Existing mount is on the right:

Old plate on top of new plate was visably bent:

Posted: Tue Jul 12th, 2016 05:10 am

I drove to EVWEST yesterday and Trent modified the new motor plate. I learned once the part is cut from the larger plate it is very difficult to get jigged up accurately. Because of this, everything was done by manually. I also had to get 1/4" longer motor bolts to be safe.

I also drilled and installed the new charger cable. It was harder then it looks. And despite its appearance the cable is not strained from being bent around.

Posted: Thu Jul 14th, 2016 10:38 pm\

I finally got to a point to try and turn on the car.

The display indicated a "CODE 14" error. After some research it has something to do with the precharge circuit. I will research it.

Posted: Fri Jul 15th, 2016 08:37 pm

It's alive!

I quickly determined the error code was from the precharge circuit not being hooked up.

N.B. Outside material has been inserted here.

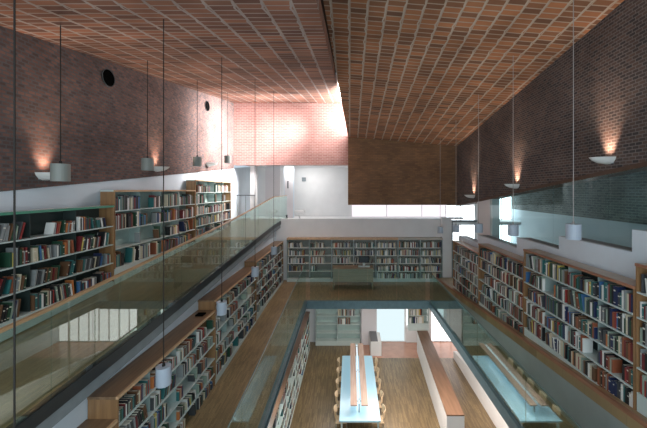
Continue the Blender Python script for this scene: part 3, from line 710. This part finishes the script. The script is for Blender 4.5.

I hooked that up and immediately got a code for the throttle wiper signal. I quickly realized the it was unplugged.

The car then started up. One minor issue. I now have 4 reverse gears and a single forward gear (reverse)!

I need to change the motors rotation in the controller. I thought HPEVS had set this up for me before I got the controller but I don't know. The other workaround is to hookup the other direction wire on the controller. But I have everything wrapped up, and I need to set the ROM limit to 7,000 anyhow. So I drove to EVWEST and borrowed the Curtis programmer. I changed everything I need to but I can't find motor direction. I think its because the access control level on the programmer is on "User" and it needs on "OEM". I will work on that tomorrow.

Posted: Sat Jul 16th, 2016 07:50 pm

The car runs as it should now. I cheated a little bit and instead of cutting and redoing the wiring, and since I could not find the setting for motor direction in the programmer tool. I simply swapped the #22 White wire and the #33 Yellow wire for the motor direction at the Curtis controller plug. I was able to slide the pins out of the connector, and other then being the wrong color it works fine.

I can't explain it and maybe its because I have been driving the smart car so much but it "seems" quieter. I am thinking it's the Hz setting of the controller.

It's downstairs charging, and I have to watch it because I don't have the JLD404 hooked up to trigger a relay for the charger enable signal yet. It just takes me running a single wire to the JLD404. Come to think of it, I might as well run that wire now.

Posted: Mon Jul 18th, 2016 11:54 pm

The car is performing well! I had mentioned to my Dad the car appears quieter. At a certain RPM before I would get a faint rattle. He made an of-the-cuf remark that maybe it was the new motor plate. There may be something to that as that was the only part changed from before the controller issue.

Either way I am happy with how it came out.

Posted: Tue Jul 19th, 2016 10:07 pm

Another added benefit of this new motor mount is reduced torque steer. My first 3 cars where FWD vehicles so I am all to familiar with the trait. This reason for this new improvement is probably two fold. One is the simply thicker material of the plate. Secondly is because the motor holes where drilled with much tighter tolerances.

I am trying to put together why the motor is quieter now. Could the the previous thinner metal mount have been resonating acoustically?

Posted: Sun Jul 24th, 2016 10:39 pm

The car is great and I am happy with the way things are for now.

Other opportunities have presented themselves and I am taking advantage of them. Until then I am going offline for awhile as this will become a full time effort. I will leave this website in an stale state as a point of reference for anyone looking for conversion information.